Text me

Every form of communication precludes absolute knowledge. Text lacks. It is also important. In recounting how the emergence of experimental American dance was tied to changing ideals of the female body, Katherine Borland and Sheila Bock describe the period’s features of “initiating waves of movement from the torso, dancing barefoot, employing free movements of the entire body, and exploring light and three-dimensional space” (22). If the reader were able to see these actions, or to enlist mimesis and employ these descriptors in full-bodied motion, then doing so would offer additional information. Browning and Rebecca Bryant would suggest that an absence of evident action signifies a lack of vigorous comprehension. In synchronicity with Browning, Bryant notes the Turkish sensibility that emphasizes an “aesthetics of self” that “links virtue […] to practice” (233). But Bryant might also have argued, had she been an apprentice in prose or poetry, that text may also be part of an embodied practice. Text can be both a source of discovery of body–it is after all, the body that writes and reads–as well as for sharing elements of that discovery.

I welcome Diana Taylor’s disquiet over privileging of textual discourse over other forms of knowledge generation (xvi). We must use multiple tools for comprehension and communication. Movement and personhood can be inclusive of a range of responses. Scholars should not preclude themselves, however, from enlisting text as a method of understanding the sun’s colors or our body’s experience.

We must not treat the body as an object uniquely exempt from textual discourse just because the two words that complete this sentence are not in actuality une pipe. If we disallow interpretation of body experiences via language, then reflexively we prohibit the body from its own descriptive potential–concomitantly suggesting that a photograph could never tell a story. The body may be partially understood through text, just as gravitational waves may be described with language. Like the incomplete range of terms for colors available to portray the full swath of a Hawai’ian sunset, the body cannot be exclusively read as a text itself. If we accept that all language is metaphor, however, then we can include text as one method among a multiplicity of approaches towards understanding the self (Lakoff 4).

Questions about the function of text as investigation of personhood do not sincerely pose whether text is acceptable as a means of understanding the body, but rather ask whether text as interpretation of the body offers enough information. Barbara Browning may wish that we would learn to comprehend polymeters by actually dancing samba’s polyrhythms, but by nature of writing about samba’s polyrhythms she suggests the antithesis of her thesis (46). Text allows us to experience a particular flavor of knowledge. I once fainted upon reading a novel’s description of an assault. I embodied the text, and the words communicated information distinctive from a film of the event, a picture, or a real-time act. It may have taken more time to read the description then the quantity of seconds it described, but the words offered were potentially no less powerful than other means of presenting their content. We can both dance and write the body electric (Whitman).

Bibliography

Borland, Katherine and Sheila Bock. “Exotic Identities: Dance, Difference, and Self-Fashioning.” Journal of Folklore Research. 48, no. 1 (2011): 1-36. Print.

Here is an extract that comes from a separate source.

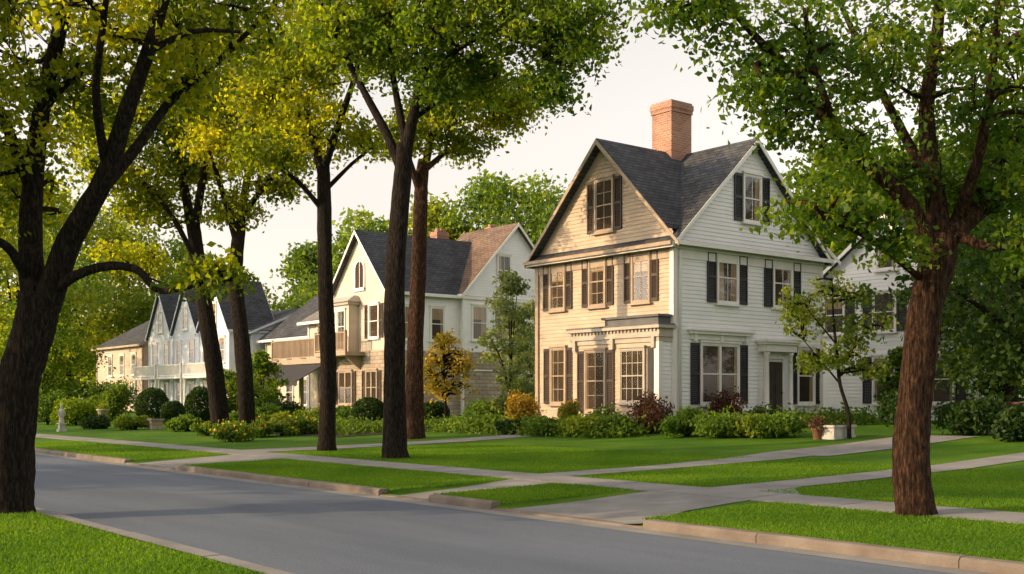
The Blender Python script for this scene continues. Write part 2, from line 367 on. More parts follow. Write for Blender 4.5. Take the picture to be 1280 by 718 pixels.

Browning, Barbara. “Samba: The Body Articulate,” in Bodies of the Text: Dance as Theory, Literature as Dance. Goellner, Ellen W. and Jacqueline Shea Murphy, eds. New Brunswick, NJ: Rutgers University Press, 1995.

Bryant, Rebecca. “The Soul Danced into the Body: Nation and Improvisation in Istanbul.”

“I Sing the Body Electric by Walt Whitman.” Poetry Foundation. Poetry Foundation. 16 February 2016. Web.

Lakoff, George, and Mark Johnson. “Metaphors We Live By.”Chicago: University of Chicago Press, 1980.

Taylor, Diana. The Archive and the Repertoire: Performing Cultural Memory in the Archives. Durham and London: Duke University Press, 2003.